--- start Information shown ---
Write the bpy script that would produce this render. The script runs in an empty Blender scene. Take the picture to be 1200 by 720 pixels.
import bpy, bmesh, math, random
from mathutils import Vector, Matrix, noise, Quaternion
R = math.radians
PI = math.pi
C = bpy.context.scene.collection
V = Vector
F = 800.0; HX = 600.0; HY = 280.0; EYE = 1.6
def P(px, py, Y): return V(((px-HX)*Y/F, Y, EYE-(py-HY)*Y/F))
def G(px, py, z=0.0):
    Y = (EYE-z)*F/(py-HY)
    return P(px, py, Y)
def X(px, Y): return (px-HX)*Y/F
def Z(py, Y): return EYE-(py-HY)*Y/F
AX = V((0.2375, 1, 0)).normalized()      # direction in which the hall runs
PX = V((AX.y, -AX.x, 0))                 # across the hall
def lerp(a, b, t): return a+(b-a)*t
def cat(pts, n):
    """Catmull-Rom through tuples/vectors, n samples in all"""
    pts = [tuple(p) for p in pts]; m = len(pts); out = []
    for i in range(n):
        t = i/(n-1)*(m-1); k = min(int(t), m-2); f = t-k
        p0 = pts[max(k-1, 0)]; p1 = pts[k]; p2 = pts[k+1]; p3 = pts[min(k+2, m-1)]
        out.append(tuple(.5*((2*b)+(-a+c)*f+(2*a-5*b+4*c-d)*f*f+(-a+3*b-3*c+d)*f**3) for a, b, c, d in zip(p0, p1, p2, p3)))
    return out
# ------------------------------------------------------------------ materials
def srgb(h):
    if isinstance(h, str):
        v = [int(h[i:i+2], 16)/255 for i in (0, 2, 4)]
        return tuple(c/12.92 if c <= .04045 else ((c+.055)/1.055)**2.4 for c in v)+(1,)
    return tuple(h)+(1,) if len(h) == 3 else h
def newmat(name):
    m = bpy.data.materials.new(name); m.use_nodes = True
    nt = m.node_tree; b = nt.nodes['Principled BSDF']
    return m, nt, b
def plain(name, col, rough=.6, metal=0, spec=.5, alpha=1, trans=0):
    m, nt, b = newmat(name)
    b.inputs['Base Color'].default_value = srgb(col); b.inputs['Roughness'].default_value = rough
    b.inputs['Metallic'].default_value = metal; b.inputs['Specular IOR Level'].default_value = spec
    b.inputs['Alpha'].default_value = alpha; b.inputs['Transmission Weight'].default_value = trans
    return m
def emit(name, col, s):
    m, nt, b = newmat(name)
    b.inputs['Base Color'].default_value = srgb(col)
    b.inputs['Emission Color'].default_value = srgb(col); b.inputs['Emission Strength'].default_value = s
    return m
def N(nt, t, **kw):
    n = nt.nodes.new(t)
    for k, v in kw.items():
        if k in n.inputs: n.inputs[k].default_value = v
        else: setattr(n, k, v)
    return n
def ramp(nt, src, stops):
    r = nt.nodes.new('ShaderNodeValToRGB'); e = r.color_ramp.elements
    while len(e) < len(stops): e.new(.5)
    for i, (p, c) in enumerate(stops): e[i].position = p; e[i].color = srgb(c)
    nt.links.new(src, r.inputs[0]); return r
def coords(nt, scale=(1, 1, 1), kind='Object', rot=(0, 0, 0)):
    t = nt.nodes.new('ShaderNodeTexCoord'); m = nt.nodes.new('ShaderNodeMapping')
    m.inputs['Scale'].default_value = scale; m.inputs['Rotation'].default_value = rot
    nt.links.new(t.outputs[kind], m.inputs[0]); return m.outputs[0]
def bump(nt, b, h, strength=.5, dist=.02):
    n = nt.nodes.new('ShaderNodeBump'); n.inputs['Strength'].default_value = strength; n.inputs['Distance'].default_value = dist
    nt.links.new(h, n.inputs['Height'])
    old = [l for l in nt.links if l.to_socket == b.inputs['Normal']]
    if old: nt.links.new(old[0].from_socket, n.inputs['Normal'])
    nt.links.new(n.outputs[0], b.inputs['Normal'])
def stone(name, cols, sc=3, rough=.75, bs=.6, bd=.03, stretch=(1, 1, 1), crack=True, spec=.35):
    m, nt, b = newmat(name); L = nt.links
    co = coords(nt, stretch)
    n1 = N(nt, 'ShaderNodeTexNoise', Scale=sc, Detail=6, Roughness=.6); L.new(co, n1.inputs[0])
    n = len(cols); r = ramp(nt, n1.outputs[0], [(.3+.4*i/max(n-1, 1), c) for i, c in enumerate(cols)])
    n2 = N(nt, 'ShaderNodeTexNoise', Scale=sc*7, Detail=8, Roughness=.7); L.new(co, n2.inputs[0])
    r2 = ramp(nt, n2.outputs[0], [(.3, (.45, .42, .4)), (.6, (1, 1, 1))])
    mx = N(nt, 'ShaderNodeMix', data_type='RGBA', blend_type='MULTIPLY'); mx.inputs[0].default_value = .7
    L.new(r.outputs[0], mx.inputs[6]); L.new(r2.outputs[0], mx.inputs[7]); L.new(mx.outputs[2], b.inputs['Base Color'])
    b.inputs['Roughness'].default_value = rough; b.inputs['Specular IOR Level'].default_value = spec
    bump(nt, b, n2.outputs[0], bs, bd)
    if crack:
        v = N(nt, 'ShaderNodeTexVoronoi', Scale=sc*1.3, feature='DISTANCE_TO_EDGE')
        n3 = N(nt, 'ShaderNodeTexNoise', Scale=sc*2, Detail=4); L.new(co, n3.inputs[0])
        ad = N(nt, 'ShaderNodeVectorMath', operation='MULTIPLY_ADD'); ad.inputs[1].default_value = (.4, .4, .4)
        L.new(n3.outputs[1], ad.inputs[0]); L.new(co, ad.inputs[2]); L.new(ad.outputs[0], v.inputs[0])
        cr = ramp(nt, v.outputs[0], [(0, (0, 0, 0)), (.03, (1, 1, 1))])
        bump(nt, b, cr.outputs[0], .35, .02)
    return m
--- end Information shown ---
> Aim: Print the material verbatim, all of it.

> Written answer:
Write the bpy script that would produce this render. The script runs in an empty Blender scene. Take the picture to be 1200 by 720 pixels.
import bpy, bmesh, math, random
from mathutils import Vector, Matrix, noise, Quaternion
R = math.radians
PI = math.pi
C = bpy.context.scene.collection
V = Vector
F = 800.0; HX = 600.0; HY = 280.0; EYE = 1.6
def P(px, py, Y): return V(((px-HX)*Y/F, Y, EYE-(py-HY)*Y/F))
def G(px, py, z=0.0):
    Y = (EYE-z)*F/(py-HY)
    return P(px, py, Y)
def X(px, Y): return (px-HX)*Y/F
def Z(py, Y): return EYE-(py-HY)*Y/F
AX = V((0.2375, 1, 0)).normalized()      # direction in which the hall runs
PX = V((AX.y, -AX.x, 0))                 # across the hall
def lerp(a, b, t): return a+(b-a)*t
def cat(pts, n):
    """Catmull-Rom through tuples/vectors, n samples in all"""
    pts = [tuple(p) for p in pts]; m = len(pts); out = []
    for i in range(n):
        t = i/(n-1)*(m-1); k = min(int(t), m-2); f = t-k
        p0 = pts[max(k-1, 0)]; p1 = pts[k]; p2 = pts[k+1]; p3 = pts[min(k+2, m-1)]
        out.append(tuple(.5*((2*b)+(-a+c)*f+(2*a-5*b+4*c-d)*f*f+(-a+3*b-3*c+d)*f**3) for a, b, c, d in zip(p0, p1, p2, p3)))
    return out
# ------------------------------------------------------------------ materials
def srgb(h):
    if isinstance(h, str):
        v = [int(h[i:i+2], 16)/255 for i in (0, 2, 4)]
        return tuple(c/12.92 if c <= .04045 else ((c+.055)/1.055)**2.4 for c in v)+(1,)
    return tuple(h)+(1,) if len(h) == 3 else h
def newmat(name):
    m = bpy.data.materials.new(name); m.use_nodes = True
    nt = m.node_tree; b = nt.nodes['Principled BSDF']
    return m, nt, b
def plain(name, col, rough=.6, metal=0, spec=.5, alpha=1, trans=0):
    m, nt, b = newmat(name)
    b.inputs['Base Color'].default_value = srgb(col); b.inputs['Roughness'].default_value = rough
    b.inputs['Metallic'].default_value = metal; b.inputs['Specular IOR Level'].default_value = spec
    b.inputs['Alpha'].default_value = alpha; b.inputs['Transmission Weight'].default_value = trans
    return m
def emit(name, col, s):
    m, nt, b = newmat(name)
    b.inputs['Base Color'].default_value = srgb(col)
    b.inputs['Emission Color'].default_value = srgb(col); b.inputs['Emission Strength'].default_value = s
    return m
def N(nt, t, **kw):
    n = nt.nodes.new(t)
    for k, v in kw.items():
        if k in n.inputs: n.inputs[k].default_value = v
        else: setattr(n, k, v)
    return n
def ramp(nt, src, stops):
    r = nt.nodes.new('ShaderNodeValToRGB'); e = r.color_ramp.elements
    while len(e) < len(stops): e.new(.5)
    for i, (p, c) in enumerate(stops): e[i].position = p; e[i].color = srgb(c)
    nt.links.new(src, r.inputs[0]); return r
def coords(nt, scale=(1, 1, 1), kind='Object', rot=(0, 0, 0)):
    t = nt.nodes.new('ShaderNodeTexCoord'); m = nt.nodes.new('ShaderNodeMapping')
    m.inputs['Scale'].default_value = scale; m.inputs['Rotation'].default_value = rot
    nt.links.new(t.outputs[kind], m.inputs[0]); return m.outputs[0]
def bump(nt, b, h, strength=.5, dist=.02):
    n = nt.nodes.new('ShaderNodeBump'); n.inputs['Strength'].default_value = strength; n.inputs['Distance'].default_value = dist
    nt.links.new(h, n.inputs['Height'])
    old = [l for l in nt.links if l.to_socket == b.inputs['Normal']]
    if old: nt.links.new(old[0].from_socket, n.inputs['Normal'])
    nt.links.new(n.outputs[0], b.inputs['Normal'])
def stone(name, cols, sc=3, rough=.75, bs=.6, bd=.03, stretch=(1, 1, 1), crack=True, spec=.35):
    m, nt, b = newmat(name); L = nt.links
    co = coords(nt, stretch)
    n1 = N(nt, 'ShaderNodeTexNoise', Scale=sc, Detail=6, Roughness=.6); L.new(co, n1.inputs[0])
    n = len(cols); r = ramp(nt, n1.outputs[0], [(.3+.4*i/max(n-1, 1), c) for i, c in enumerate(cols)])
    n2 = N(nt, 'ShaderNodeTexNoise', Scale=sc*7, Detail=8, Roughness=.7); L.new(co, n2.inputs[0])
    r2 = ramp(nt, n2.outputs[0], [(.3, (.45, .42, .4)), (.6, (1, 1, 1))])
    mx = N(nt, 'ShaderNodeMix', data_type='RGBA', blend_type='MULTIPLY'); mx.inputs[0].default_value = .7
    L.new(r.outputs[0], mx.inputs[6]); L.new(r2.outputs[0], mx.inputs[7]); L.new(mx.outputs[2], b.inputs['Base Color'])
    b.inputs['Roughness'].default_value = rough; b.inputs['Specular IOR Level'].default_value = spec
    bump(nt, b, n2.outputs[0], bs, bd)
    if crack:
        v = N(nt, 'ShaderNodeTexVoronoi', Scale=sc*1.3, feature='DISTANCE_TO_EDGE')
        n3 = N(nt, 'ShaderNodeTexNoise', Scale=sc*2, Detail=4); L.new(co, n3.inputs[0])
        ad = N(nt, 'ShaderNodeVectorMath', operation='MULTIPLY_ADD'); ad.inputs[1].default_value = (.4, .4, .4)
        L.new(n3.outputs[1], ad.inputs[0]); L.new(co, ad.inputs[2]); L.new(ad.outputs[0], v.inputs[0])
        cr = ramp(nt, v.outputs[0], [(0, (0, 0, 0)), (.03, (1, 1, 1))])
        bump(nt, b, cr.outputs[0], .35, .02)
    return m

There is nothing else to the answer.